- Trans Liberation: Beyond Pink or Blue
- State and Revolution
- Wretched of the Earth
- Settlers
- Malcolm X's autobiography
- Assata: An Autobiography
- Imperialism: the highest stage of capitalism
- Women, Race & Class
Please give me more recs :)
Glad you’re reading settlers it’s really good
I’d also check out blackshirts and red by parenti, for a lot of western propaganda debunking
Pedagogy of the oppressed by Freire
Modern imperialism by John smith
Fraud famine and fascism by Douglas tottle
'Hammer and Hoe: Alabama Communists during the Great Depression' by Robin D.G. Kelley
The southern US used to be ground zero for communist movements in the US during the 20s/30s primarily because of the solidarity between racial lines of the working class when everywhere else was hostile towards Black folks. The Black community took the teachings of Marx and Lenin and blended it with their own influence from their lived experiences and essentially created a huge movement. Really interesting book that I don't see mentioned very often and it's a cool piece of Black history since it is Black history month.

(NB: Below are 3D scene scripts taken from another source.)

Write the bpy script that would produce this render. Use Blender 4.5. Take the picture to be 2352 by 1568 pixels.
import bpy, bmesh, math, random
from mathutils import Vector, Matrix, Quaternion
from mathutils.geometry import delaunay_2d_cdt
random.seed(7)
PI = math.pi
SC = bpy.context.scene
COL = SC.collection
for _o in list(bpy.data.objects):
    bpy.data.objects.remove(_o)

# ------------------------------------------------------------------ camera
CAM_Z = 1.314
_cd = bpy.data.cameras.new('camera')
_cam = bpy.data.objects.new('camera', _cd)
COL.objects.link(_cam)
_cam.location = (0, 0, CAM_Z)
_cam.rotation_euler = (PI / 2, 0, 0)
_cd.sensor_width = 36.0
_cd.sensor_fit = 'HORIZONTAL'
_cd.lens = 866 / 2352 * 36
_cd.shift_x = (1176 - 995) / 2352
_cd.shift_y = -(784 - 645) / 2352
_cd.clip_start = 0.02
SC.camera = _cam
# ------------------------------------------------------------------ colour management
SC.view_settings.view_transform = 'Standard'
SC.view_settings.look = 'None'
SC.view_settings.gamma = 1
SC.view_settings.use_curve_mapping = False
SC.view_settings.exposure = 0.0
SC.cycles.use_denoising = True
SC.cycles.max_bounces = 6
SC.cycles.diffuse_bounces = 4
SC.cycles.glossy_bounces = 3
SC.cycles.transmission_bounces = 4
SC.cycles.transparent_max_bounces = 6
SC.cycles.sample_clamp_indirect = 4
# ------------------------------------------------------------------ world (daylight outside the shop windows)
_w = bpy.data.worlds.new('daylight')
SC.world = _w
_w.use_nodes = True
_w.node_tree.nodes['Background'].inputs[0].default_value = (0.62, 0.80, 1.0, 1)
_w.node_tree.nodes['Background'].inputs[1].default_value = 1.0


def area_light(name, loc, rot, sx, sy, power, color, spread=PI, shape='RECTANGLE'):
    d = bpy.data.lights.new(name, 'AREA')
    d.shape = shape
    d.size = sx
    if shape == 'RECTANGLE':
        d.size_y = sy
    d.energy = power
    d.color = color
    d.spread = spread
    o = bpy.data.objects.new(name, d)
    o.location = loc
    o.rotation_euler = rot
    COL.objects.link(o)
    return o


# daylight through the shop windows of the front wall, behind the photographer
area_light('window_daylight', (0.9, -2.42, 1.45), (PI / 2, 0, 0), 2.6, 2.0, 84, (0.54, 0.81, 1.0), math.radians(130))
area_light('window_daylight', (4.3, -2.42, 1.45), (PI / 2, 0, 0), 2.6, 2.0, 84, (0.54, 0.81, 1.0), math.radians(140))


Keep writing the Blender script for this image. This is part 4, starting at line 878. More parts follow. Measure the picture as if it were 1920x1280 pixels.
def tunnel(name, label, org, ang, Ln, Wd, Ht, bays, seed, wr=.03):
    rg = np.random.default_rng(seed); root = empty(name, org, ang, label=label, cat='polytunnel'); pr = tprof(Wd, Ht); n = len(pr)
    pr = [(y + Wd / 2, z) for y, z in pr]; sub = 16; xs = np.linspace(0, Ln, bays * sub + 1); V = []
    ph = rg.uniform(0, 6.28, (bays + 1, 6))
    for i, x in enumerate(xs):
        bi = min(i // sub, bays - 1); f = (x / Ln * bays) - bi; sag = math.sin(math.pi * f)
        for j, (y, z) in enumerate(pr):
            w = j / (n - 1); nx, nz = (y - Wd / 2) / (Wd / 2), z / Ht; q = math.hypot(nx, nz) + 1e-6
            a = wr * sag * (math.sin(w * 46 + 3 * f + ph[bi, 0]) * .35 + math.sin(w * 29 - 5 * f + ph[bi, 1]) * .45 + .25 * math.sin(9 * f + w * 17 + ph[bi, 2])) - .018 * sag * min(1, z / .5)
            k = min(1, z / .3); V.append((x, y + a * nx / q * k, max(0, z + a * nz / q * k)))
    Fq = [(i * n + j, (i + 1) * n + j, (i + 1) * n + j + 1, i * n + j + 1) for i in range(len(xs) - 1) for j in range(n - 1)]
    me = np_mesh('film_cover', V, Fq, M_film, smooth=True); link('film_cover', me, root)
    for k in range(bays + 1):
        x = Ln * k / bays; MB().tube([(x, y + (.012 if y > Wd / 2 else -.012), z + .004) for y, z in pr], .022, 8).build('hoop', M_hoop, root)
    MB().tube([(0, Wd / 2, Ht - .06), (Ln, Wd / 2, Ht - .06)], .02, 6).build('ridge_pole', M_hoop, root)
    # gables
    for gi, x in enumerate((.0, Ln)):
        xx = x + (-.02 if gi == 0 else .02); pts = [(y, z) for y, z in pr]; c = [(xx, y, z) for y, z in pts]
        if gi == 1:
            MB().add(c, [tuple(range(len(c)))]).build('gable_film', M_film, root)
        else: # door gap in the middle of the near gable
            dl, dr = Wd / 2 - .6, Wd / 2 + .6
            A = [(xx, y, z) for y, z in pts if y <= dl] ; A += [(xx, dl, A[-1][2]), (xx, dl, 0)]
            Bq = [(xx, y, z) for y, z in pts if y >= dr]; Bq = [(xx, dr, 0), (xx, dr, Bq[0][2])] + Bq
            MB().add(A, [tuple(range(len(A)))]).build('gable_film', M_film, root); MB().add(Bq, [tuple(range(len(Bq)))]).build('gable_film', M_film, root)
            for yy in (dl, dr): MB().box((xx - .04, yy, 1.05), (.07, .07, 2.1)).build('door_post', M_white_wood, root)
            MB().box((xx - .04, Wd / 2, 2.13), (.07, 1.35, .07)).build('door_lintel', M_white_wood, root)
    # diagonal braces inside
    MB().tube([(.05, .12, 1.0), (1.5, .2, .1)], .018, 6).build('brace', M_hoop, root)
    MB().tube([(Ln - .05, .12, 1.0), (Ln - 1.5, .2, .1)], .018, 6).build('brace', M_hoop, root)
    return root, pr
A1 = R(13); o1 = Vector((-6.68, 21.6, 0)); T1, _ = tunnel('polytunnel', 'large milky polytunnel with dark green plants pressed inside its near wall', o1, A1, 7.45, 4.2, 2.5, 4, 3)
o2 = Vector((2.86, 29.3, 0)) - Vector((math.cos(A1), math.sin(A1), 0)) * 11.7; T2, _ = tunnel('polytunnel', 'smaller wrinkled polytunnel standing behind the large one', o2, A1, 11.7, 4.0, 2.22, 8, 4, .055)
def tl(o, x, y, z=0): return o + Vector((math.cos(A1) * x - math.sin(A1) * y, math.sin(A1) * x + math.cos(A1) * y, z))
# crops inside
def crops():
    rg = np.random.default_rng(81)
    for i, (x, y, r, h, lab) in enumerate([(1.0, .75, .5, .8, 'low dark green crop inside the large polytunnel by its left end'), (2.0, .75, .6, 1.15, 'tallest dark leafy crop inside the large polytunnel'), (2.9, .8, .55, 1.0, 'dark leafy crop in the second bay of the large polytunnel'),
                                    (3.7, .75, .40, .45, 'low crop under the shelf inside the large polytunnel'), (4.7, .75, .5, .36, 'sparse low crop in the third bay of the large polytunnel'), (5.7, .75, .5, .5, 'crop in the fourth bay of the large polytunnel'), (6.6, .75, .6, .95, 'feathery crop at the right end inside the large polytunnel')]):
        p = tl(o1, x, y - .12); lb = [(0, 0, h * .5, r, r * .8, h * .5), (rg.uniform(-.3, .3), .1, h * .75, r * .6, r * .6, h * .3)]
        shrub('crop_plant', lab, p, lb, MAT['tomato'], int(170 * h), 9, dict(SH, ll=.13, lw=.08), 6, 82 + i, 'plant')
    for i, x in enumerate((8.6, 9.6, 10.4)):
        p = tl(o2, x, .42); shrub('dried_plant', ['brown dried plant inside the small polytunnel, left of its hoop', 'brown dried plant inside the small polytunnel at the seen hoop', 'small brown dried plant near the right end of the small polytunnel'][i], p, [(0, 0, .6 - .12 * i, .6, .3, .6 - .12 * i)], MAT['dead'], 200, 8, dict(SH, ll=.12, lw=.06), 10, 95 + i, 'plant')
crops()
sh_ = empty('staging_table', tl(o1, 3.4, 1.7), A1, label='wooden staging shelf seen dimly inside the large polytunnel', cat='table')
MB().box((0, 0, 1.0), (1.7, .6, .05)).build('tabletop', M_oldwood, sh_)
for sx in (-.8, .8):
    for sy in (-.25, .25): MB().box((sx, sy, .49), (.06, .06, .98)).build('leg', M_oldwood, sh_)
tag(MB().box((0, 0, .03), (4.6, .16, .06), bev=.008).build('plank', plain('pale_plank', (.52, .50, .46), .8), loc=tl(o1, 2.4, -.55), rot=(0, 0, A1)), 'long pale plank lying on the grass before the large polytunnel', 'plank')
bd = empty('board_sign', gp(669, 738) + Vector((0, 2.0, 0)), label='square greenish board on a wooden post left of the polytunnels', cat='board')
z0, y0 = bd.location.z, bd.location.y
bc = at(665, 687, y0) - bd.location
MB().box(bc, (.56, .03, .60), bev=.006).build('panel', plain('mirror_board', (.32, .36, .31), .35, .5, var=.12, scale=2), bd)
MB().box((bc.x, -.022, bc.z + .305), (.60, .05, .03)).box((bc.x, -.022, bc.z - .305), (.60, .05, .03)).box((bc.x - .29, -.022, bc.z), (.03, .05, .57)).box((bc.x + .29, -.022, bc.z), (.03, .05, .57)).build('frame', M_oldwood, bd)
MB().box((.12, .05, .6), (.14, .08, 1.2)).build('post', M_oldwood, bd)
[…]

Feel like shit, just want a strong southern labor movement in the US back :sadness:
Going to repost my recs from this comment:
- Lenin's Electoral Strategy from Marx and Engels Through the Revolution of 1905: The Ballot, the Streets—or Both by August H. Nimtz is a wonderful book that I think is very important for our current moment. It explains how Marx, Engels, Lenin, and many other Marxists viewed electoral politics as a ground for propaganda and agitation, but not as a means to take power. That can only be done through a revolution, and therefore you must have an independent workers party to educate the masses. Helps cut through a lot of the "lesser evil" discourse around left-leaning spaces, and does so with a heavy dose of theory.
- Caliban and the Witch: Women, the Body and Primitive Accumulation by Silvia Federici is a great book about primitive accumulation (building on Marx and Luxemburg) in the context of the early modern world, and how it laid the groundwork for (and continues to feed into) modern day labor exploitation. Very readable.
- Fossil Capital: The Rise of Steam-Power and the Roots of Global Warming by Andreas Malm is my favorite book on here. It's a Marxist account of how the switch to burning coal over water wheels was predicated on labor control rather than anything to do with price, and demonstrates how the cause of global warming lie squarely in the court of capitalists, and not "humanity" or some other vague amalgamation of people. Really recommend this one
BONUS: The Origin of Capitalism: A Longer View by Ellen Meiksins Wood. Great account that builds on Marx to demonstrate how capitalism was not inevitable, but a historically specific development in 17th century England that relied on a very lucky coincidence of factors. Easy introduction to this very large and important topic.
- How Europe Underdeveloped Africa
- Profit Pathology and Other Indecencies
- On Practice and On Contradiction
- Washington Bullets
- the Jakarta Method
- the Prison Notebooks
If you have trouble sticking to reading lists, you might want to throw some books in there that you just read for pleasure. It really helped me when I started to get bogged down with all the theory-heavy books that I had on my list. Ursula K. Le Guin and China Mieville are my favorites for this. I would really highly recommend The Left Hand of Darkness by Le Guin because it will pair well with Trans Liberation.
just here to be the annoying one to tell you to read Debt: The First 5,000 Years
Beyond pink or blue was excellent. I’m a cis ally and that was still probably the most exciting leftist book I’ve read recently
Listen, Liberal - by Thomas Frank. Basically explains how the Democratic Party stopped being the party of the working class.
Orientalism by Edward Said is a foundational book, critical to understanding western ideology as it relates to the rest of the world.